Prime Minister Narendra Modi is expected to camp in poll-bound West Bengal every month from January 2021 to bolster the Bharatiya Janata Party (BJP)’s campaign in the run-up to the crucial assembly elections, a top leader of the party’s Bengal unit has said.

Meanwhile the Prime Minister is scheduled to virtually address the centenary celebrations of Visva-Bharati University – set up by Rabindranath Tagore – in West Bengal’s Santiniketan at 11am on Thursday.

“He (Modi) would be coming every month. The dates haven’t been fixed yet,” Dilip Ghosh, West Bengal BJP president told mediapersons on Wednesday, while answering a question on whether the Prime Minister is expected in February.

With less than five months left for the Bengal assembly polls, union home minister Amit Shah and BJP national president JP Nadda have been touring the state every month.

In December, while Nadda had visited the state in the second week, Shah arrived on a two-day tour in the third week. Meanwhile other senior leaders of the party from across India are also dropping in.

BJP’s national president of Mahila Morcha Vanathi Srinivasan, union cabinet minister Prahlad Singh Patel and Uttar Pradesh deputy chief minister Keshav Chandra Maurya were in West Bengal earlier this week attending the party’s outreach programs, addressing organisational meetings and taking part in protests.

The state’s ruling Trinamool Congress has taken a dig at the PM’s likely tours in the state.

“He may come every day. So what?
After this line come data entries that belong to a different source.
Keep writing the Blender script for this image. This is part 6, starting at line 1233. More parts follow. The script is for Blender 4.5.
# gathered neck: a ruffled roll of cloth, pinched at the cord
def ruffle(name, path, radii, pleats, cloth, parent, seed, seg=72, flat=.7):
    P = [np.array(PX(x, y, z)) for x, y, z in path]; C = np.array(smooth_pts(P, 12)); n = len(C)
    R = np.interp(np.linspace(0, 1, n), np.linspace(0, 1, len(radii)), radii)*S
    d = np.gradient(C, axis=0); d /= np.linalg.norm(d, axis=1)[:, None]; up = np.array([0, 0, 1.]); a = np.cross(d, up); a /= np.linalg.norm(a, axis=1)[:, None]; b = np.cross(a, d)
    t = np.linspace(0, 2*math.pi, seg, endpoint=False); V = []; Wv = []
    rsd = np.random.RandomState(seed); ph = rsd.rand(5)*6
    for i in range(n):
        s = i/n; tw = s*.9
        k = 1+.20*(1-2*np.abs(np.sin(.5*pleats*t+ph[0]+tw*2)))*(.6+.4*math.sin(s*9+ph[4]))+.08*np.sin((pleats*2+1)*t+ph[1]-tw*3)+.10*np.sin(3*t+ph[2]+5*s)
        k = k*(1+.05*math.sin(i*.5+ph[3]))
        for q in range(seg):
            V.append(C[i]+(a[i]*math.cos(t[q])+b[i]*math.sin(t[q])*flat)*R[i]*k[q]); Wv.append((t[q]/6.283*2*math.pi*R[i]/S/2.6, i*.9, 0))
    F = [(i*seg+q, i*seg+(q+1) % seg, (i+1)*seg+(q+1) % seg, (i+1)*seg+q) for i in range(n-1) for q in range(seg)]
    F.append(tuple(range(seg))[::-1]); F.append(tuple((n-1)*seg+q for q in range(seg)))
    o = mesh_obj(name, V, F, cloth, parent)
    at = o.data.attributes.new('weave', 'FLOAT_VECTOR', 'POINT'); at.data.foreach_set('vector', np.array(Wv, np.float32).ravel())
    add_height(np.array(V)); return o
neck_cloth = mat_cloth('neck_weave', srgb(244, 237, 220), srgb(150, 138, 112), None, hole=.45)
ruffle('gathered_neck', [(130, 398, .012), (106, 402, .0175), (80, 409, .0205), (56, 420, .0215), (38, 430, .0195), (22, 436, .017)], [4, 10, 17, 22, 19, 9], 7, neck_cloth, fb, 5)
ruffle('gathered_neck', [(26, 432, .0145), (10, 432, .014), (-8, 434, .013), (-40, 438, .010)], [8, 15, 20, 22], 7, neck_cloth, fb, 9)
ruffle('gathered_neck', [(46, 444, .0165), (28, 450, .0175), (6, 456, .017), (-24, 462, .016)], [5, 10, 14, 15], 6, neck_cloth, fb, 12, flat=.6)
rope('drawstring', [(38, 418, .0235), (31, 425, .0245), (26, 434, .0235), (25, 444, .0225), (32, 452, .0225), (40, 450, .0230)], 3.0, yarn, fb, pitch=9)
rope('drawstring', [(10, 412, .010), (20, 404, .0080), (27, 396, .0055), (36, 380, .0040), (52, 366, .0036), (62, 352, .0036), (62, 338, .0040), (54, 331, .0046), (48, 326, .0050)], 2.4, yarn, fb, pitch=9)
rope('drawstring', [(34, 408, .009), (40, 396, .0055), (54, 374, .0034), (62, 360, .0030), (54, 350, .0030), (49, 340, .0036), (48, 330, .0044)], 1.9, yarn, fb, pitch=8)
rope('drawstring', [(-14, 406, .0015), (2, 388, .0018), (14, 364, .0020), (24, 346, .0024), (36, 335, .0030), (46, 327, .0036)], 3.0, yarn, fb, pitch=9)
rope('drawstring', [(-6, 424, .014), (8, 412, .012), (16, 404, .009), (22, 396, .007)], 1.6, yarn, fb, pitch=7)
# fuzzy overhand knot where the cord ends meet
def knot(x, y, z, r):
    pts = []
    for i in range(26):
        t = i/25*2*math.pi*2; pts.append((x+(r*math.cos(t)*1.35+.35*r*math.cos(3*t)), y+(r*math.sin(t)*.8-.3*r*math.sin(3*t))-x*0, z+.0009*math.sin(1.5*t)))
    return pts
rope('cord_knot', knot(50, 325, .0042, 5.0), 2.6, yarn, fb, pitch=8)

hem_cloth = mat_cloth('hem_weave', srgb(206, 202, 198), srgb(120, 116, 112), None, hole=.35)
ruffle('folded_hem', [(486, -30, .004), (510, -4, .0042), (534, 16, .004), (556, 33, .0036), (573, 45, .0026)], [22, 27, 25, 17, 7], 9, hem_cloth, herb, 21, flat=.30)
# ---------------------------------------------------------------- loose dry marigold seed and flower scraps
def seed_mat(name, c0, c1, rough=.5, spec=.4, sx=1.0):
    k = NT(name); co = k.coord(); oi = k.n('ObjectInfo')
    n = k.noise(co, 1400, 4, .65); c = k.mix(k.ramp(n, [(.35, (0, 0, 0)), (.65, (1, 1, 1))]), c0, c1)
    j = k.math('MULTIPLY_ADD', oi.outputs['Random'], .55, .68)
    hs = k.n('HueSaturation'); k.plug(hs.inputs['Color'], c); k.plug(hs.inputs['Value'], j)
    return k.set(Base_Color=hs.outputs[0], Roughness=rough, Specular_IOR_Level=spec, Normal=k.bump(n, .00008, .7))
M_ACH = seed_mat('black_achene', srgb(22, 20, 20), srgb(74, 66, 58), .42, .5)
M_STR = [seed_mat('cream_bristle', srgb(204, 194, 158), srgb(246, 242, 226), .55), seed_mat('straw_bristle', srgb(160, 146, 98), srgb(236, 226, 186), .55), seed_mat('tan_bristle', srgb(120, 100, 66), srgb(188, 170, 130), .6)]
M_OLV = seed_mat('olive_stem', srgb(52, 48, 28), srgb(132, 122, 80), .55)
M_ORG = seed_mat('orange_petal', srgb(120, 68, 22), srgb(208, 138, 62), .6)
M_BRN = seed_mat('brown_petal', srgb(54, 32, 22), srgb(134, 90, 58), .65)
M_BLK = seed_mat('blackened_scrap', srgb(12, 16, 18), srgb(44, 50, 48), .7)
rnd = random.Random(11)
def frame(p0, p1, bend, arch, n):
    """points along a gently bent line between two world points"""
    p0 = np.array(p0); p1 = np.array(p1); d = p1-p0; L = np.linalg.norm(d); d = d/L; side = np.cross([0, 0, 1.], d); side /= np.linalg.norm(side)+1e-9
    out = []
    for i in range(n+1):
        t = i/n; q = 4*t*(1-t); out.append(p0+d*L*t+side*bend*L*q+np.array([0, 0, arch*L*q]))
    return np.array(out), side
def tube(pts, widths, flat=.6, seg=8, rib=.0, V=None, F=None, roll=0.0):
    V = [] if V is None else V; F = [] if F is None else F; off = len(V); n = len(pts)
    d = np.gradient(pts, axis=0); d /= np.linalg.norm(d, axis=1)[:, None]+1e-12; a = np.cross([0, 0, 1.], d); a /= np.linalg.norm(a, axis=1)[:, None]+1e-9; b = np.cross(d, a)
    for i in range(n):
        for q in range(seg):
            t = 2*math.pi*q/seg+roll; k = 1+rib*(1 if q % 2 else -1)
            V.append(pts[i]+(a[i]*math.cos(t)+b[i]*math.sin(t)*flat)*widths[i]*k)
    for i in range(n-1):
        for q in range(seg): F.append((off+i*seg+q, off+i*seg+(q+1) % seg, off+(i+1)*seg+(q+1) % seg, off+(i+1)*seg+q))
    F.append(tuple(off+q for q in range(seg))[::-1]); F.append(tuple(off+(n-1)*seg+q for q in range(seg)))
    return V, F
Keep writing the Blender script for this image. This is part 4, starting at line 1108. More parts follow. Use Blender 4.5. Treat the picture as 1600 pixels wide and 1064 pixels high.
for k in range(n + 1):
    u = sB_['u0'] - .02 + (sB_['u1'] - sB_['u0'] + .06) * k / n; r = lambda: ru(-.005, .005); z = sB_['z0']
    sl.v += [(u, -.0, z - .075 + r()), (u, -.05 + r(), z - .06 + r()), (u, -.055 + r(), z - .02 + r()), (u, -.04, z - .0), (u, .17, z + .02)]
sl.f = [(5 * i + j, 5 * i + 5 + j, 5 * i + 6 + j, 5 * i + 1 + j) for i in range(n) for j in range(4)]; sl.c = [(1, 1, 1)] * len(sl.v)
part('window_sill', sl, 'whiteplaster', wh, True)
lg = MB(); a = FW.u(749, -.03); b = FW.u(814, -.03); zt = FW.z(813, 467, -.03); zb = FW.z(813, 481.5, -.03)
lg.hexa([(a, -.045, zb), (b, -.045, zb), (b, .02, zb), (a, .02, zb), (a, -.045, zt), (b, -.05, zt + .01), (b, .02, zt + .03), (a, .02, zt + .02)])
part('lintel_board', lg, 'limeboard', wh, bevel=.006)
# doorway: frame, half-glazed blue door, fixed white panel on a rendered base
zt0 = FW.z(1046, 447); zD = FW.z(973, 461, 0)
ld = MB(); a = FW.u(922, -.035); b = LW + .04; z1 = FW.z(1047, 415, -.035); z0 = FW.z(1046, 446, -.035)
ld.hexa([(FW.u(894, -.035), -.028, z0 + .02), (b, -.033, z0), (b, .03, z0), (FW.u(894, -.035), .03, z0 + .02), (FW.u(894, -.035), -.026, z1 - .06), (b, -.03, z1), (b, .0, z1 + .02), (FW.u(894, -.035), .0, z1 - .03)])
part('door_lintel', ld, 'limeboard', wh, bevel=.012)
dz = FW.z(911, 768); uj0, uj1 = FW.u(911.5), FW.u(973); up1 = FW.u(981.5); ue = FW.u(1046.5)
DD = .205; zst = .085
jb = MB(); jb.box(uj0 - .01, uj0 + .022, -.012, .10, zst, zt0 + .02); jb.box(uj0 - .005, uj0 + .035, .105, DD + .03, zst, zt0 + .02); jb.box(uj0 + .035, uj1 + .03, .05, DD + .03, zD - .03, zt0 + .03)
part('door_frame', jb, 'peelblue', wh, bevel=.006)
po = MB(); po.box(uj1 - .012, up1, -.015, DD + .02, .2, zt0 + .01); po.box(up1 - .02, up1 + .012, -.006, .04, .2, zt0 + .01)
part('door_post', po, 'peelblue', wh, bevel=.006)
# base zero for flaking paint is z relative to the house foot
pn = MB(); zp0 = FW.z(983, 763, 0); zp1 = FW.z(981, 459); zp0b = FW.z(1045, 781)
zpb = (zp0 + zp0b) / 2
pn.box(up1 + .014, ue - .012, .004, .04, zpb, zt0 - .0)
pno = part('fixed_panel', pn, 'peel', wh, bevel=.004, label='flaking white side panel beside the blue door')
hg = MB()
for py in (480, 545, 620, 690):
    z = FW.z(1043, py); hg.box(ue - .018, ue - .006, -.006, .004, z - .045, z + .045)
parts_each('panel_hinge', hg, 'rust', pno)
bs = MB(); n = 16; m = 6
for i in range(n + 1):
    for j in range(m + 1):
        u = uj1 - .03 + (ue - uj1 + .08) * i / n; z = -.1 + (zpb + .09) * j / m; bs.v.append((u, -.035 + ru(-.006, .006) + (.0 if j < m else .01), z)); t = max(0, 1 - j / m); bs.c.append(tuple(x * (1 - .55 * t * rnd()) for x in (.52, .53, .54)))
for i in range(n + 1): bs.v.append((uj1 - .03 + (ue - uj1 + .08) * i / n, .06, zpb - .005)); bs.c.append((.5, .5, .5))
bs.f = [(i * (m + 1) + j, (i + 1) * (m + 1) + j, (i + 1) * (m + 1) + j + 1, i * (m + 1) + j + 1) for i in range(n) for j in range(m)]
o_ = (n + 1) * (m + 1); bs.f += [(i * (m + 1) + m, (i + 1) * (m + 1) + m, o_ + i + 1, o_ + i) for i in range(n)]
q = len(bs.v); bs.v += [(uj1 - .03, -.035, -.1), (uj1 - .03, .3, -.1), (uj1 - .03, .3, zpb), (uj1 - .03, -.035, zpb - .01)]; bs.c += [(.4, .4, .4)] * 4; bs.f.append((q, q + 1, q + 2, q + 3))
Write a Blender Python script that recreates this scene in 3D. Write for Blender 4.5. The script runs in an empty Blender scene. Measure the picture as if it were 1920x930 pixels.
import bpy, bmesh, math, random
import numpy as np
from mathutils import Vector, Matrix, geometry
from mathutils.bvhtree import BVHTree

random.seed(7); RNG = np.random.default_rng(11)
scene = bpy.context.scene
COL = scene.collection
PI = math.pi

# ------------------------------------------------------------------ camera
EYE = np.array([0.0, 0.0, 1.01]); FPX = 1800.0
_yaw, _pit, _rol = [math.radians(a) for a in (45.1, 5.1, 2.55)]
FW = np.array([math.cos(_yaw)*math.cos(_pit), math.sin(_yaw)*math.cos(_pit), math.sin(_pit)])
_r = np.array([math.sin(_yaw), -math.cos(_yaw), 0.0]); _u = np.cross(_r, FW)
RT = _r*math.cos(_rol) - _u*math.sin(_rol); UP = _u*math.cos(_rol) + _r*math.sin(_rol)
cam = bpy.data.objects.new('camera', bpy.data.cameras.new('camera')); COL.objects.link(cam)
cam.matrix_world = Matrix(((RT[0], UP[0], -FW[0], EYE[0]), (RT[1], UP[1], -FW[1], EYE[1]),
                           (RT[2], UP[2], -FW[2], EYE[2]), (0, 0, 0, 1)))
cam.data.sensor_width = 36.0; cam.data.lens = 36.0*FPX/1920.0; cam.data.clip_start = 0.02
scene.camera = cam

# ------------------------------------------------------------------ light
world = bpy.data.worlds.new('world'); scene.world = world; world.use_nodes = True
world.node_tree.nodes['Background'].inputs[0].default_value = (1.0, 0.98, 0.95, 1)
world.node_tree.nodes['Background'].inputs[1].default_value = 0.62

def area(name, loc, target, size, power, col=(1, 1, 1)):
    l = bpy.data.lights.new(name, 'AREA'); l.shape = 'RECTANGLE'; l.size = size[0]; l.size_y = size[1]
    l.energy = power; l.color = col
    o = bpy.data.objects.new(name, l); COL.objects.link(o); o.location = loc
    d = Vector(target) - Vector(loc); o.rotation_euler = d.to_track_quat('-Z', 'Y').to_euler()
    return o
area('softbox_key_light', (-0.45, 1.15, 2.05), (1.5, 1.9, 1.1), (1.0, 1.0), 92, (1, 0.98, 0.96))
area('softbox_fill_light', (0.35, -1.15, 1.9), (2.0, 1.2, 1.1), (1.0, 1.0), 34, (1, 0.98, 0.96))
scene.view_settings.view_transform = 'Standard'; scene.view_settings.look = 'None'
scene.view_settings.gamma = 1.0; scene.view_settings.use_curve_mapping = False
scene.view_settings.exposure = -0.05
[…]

This proves that he has fewer tasks in hand,” Partha Chatterjee, state education minister and TMC’s secretary general, told mediapersons.

Buoyed by its impressive gains in the 2019 Lok Sabha pols where the party won 18 of the 42 seats, the BJP has set a target of winning more than 200 seats in the 294-seated legislative assembly this time around.

The party is putting together its biggest election machinery ever in the eastern state and as a part of it, several BJP leaders will be arriving in Bengal from Delhi and other states to work with the local unit for polls.